**GIVEN EXERCISE**. Return only the lines from the top of the material through the line marked by "mb = MB().box(2.42, 2.74, GY", unaltered.

**GIVEN INFORMATION**.
|---|

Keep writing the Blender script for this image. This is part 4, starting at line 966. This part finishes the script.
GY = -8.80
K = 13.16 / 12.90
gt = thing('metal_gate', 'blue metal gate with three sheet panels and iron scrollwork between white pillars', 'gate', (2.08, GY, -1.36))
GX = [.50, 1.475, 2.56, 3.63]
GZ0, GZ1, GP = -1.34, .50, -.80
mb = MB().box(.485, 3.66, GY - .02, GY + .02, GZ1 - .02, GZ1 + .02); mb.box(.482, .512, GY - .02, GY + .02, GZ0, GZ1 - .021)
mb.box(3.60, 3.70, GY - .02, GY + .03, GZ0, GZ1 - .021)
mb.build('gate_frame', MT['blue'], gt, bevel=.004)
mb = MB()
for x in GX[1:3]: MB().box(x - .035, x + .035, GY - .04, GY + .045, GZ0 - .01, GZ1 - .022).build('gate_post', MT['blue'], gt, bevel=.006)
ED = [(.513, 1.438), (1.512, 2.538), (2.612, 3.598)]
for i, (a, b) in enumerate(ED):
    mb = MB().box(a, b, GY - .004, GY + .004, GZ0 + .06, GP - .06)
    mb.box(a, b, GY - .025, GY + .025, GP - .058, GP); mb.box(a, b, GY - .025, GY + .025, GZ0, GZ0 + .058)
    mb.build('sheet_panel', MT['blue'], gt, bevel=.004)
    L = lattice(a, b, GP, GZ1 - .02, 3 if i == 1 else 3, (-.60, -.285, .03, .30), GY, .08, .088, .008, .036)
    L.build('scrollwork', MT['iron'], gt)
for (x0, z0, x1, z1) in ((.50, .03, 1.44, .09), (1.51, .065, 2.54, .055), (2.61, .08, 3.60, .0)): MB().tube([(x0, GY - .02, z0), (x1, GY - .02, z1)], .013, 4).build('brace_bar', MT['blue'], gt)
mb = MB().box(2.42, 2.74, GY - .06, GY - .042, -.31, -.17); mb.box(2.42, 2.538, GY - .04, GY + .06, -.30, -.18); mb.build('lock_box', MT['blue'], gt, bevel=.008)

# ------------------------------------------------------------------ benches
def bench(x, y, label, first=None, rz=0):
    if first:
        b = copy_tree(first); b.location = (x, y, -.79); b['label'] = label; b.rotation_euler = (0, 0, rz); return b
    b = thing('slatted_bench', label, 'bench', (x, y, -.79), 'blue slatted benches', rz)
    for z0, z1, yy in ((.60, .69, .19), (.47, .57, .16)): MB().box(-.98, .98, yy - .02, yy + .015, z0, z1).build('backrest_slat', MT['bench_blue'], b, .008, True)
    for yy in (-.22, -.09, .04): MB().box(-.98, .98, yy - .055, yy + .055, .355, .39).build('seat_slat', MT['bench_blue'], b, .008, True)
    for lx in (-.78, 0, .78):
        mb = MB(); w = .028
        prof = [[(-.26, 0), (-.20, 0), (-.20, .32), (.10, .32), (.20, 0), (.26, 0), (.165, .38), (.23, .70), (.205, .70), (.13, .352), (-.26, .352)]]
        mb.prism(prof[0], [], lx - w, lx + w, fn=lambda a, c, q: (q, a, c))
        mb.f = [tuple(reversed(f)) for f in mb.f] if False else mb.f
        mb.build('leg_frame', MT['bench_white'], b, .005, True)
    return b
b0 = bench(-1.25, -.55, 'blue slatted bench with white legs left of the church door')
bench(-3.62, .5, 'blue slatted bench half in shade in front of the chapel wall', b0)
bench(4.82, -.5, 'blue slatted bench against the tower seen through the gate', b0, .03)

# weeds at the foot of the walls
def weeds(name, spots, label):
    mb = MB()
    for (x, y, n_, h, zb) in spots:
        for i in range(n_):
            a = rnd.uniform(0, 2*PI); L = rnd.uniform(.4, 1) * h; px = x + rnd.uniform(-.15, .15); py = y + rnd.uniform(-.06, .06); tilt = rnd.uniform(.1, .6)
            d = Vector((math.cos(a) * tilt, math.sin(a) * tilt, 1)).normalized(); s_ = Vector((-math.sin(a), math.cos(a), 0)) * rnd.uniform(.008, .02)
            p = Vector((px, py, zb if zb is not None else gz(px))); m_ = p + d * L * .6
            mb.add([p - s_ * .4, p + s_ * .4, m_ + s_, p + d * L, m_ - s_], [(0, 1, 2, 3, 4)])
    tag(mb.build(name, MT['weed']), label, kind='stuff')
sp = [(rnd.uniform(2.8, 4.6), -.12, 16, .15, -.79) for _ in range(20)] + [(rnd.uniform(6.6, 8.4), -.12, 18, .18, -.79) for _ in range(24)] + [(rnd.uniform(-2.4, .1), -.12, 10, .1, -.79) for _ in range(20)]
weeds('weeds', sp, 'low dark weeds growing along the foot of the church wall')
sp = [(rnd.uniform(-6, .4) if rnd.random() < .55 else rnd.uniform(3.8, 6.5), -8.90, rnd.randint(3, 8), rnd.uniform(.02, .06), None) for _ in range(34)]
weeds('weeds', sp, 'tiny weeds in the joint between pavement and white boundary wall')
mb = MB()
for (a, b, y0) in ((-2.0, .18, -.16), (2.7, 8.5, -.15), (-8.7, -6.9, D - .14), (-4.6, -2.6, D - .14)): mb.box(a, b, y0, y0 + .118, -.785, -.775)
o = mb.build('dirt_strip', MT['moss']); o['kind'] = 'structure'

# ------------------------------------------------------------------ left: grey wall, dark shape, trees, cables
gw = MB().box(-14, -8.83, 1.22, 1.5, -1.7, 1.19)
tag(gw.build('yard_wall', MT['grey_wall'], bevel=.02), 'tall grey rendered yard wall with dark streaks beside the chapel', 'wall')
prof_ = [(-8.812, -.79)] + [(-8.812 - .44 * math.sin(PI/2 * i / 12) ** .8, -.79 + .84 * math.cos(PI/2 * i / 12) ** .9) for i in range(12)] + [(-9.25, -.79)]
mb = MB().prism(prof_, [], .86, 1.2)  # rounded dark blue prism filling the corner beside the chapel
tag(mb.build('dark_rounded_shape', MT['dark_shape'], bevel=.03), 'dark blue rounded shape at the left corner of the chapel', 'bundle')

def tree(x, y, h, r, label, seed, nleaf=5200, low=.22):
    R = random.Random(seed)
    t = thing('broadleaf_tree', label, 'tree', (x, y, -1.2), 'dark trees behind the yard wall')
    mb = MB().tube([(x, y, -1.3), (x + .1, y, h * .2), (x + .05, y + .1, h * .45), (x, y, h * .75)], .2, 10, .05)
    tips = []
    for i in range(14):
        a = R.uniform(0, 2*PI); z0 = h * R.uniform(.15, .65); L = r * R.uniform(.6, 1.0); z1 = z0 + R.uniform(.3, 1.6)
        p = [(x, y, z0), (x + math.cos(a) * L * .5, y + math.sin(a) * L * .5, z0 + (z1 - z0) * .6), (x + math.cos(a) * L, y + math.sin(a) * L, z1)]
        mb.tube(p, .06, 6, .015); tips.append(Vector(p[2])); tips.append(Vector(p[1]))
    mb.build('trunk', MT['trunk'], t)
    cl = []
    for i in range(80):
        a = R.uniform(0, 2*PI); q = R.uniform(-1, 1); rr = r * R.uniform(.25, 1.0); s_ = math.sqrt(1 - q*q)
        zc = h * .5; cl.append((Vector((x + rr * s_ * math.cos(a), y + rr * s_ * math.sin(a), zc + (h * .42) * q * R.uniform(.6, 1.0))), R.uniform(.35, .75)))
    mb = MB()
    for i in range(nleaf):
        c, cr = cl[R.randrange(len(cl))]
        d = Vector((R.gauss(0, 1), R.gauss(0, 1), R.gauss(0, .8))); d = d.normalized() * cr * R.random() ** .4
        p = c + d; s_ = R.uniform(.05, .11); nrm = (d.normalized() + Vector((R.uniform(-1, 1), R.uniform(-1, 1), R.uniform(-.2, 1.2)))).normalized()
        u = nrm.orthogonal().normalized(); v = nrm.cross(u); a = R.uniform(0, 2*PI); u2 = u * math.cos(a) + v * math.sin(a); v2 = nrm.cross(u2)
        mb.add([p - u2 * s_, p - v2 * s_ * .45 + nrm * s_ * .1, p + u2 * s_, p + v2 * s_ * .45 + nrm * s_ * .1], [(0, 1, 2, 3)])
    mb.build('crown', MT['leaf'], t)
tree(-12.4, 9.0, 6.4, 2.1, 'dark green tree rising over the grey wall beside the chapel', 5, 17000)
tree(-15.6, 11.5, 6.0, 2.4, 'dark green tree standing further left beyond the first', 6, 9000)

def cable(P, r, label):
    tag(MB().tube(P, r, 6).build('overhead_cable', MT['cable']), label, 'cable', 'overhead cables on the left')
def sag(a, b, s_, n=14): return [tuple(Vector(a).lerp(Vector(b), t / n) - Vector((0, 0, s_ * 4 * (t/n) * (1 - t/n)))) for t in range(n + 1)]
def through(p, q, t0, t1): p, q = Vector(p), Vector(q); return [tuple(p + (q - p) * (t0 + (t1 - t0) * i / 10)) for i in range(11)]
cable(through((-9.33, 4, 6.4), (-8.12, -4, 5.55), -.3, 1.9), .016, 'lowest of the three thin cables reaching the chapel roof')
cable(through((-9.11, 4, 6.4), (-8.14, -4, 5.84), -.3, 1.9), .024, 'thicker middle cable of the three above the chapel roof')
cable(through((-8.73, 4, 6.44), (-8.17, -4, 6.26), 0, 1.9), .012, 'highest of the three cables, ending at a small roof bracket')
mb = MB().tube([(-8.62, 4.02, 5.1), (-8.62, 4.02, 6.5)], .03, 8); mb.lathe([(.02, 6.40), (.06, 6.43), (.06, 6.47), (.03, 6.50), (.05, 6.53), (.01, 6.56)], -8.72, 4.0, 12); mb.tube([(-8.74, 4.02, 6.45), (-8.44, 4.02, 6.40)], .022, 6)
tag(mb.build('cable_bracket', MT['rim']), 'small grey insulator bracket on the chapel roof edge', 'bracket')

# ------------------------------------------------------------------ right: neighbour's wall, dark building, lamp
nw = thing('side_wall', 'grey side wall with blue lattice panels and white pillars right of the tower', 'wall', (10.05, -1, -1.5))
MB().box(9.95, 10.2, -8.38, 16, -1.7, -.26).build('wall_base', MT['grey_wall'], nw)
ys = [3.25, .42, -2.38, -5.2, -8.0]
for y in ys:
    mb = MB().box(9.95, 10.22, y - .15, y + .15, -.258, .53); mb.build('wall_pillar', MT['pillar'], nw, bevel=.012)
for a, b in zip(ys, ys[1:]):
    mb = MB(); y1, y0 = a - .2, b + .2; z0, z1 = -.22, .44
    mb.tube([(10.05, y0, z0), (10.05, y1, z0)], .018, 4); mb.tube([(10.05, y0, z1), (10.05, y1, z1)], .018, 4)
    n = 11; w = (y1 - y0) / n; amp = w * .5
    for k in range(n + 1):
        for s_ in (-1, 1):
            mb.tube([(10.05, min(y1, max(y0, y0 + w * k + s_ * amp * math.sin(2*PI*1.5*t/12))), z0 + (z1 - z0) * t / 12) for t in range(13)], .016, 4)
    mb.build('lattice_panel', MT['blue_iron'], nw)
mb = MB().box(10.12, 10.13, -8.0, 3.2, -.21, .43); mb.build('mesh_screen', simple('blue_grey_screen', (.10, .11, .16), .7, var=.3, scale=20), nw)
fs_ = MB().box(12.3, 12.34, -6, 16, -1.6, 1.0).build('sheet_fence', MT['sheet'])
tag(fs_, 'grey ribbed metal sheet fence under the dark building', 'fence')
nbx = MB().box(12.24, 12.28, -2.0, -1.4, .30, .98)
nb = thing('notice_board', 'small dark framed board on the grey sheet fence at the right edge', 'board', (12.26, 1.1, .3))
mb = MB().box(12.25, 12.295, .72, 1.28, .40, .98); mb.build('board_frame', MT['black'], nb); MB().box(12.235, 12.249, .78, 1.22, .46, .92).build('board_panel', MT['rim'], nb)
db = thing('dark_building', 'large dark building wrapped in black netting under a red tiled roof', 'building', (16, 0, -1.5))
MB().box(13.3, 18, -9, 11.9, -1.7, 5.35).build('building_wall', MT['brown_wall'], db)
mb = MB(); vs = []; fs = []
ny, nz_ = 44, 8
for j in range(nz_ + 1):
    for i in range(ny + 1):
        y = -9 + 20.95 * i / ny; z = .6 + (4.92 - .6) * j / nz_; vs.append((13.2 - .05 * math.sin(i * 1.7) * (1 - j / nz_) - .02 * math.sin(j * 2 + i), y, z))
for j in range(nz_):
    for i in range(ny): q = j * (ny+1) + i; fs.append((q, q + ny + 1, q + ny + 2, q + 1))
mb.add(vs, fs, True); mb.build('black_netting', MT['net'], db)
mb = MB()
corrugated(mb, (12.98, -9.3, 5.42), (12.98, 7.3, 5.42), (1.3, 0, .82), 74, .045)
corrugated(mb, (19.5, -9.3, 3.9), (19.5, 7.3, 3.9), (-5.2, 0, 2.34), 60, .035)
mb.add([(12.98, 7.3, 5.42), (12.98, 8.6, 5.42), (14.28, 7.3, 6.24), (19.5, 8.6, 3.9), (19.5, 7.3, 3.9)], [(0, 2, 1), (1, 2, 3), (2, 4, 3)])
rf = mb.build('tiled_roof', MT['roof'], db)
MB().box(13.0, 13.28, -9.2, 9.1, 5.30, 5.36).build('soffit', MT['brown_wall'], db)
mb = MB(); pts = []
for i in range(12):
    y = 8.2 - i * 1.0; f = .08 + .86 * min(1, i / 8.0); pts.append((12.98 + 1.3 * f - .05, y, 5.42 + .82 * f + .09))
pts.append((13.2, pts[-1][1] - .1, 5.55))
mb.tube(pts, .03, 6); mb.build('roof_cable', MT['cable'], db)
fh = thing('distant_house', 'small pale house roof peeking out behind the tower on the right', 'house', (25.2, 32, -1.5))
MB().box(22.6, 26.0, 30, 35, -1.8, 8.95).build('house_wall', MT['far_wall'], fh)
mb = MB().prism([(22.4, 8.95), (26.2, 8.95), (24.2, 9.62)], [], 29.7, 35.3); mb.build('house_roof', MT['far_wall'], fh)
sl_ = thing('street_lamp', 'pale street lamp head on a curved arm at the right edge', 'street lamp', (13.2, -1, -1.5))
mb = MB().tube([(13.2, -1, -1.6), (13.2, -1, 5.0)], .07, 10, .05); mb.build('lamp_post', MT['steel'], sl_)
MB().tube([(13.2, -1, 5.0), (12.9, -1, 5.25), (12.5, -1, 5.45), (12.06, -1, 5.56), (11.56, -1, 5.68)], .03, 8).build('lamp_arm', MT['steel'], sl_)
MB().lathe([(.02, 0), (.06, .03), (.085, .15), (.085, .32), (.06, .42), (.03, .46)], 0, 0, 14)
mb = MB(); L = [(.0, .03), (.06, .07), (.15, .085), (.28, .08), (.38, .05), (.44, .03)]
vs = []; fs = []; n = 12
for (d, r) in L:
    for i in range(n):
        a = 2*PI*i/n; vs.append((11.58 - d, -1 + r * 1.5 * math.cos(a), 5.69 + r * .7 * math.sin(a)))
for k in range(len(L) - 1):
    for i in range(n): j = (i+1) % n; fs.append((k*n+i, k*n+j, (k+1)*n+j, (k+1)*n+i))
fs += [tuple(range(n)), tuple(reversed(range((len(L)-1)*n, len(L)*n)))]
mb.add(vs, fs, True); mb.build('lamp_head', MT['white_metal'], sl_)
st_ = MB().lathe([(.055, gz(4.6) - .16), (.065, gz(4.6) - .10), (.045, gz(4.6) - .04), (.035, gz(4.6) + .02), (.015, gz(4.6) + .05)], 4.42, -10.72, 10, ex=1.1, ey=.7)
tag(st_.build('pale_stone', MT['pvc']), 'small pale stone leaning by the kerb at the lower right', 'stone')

|---|

**REPLY TO THE TASK**.
Keep writing the Blender script for this image. This is part 4, starting at line 966. This part finishes the script.
GY = -8.80
K = 13.16 / 12.90
gt = thing('metal_gate', 'blue metal gate with three sheet panels and iron scrollwork between white pillars', 'gate', (2.08, GY, -1.36))
GX = [.50, 1.475, 2.56, 3.63]
GZ0, GZ1, GP = -1.34, .50, -.80
mb = MB().box(.485, 3.66, GY - .02, GY + .02, GZ1 - .02, GZ1 + .02); mb.box(.482, .512, GY - .02, GY + .02, GZ0, GZ1 - .021)
mb.box(3.60, 3.70, GY - .02, GY + .03, GZ0, GZ1 - .021)
mb.build('gate_frame', MT['blue'], gt, bevel=.004)
mb = MB()
for x in GX[1:3]: MB().box(x - .035, x + .035, GY - .04, GY + .045, GZ0 - .01, GZ1 - .022).build('gate_post', MT['blue'], gt, bevel=.006)
ED = [(.513, 1.438), (1.512, 2.538), (2.612, 3.598)]
for i, (a, b) in enumerate(ED):
    mb = MB().box(a, b, GY - .004, GY + .004, GZ0 + .06, GP - .06)
    mb.box(a, b, GY - .025, GY + .025, GP - .058, GP); mb.box(a, b, GY - .025, GY + .025, GZ0, GZ0 + .058)
    mb.build('sheet_panel', MT['blue'], gt, bevel=.004)
    L = lattice(a, b, GP, GZ1 - .02, 3 if i == 1 else 3, (-.60, -.285, .03, .30), GY, .08, .088, .008, .036)
    L.build('scrollwork', MT['iron'], gt)
for (x0, z0, x1, z1) in ((.50, .03, 1.44, .09), (1.51, .065, 2.54, .055), (2.61, .08, 3.60, .0)): MB().tube([(x0, GY - .02, z0), (x1, GY - .02, z1)], .013, 4).build('brace_bar', MT['blue'], gt)
mb = MB().box(2.42, 2.74, GY - .06, GY - .042, -.31, -.17); mb.box(2.42, 2.538, GY - .04, GY + .06, -.30, -.18); mb.build('lock_box', MT['blue'], gt, bevel=.008)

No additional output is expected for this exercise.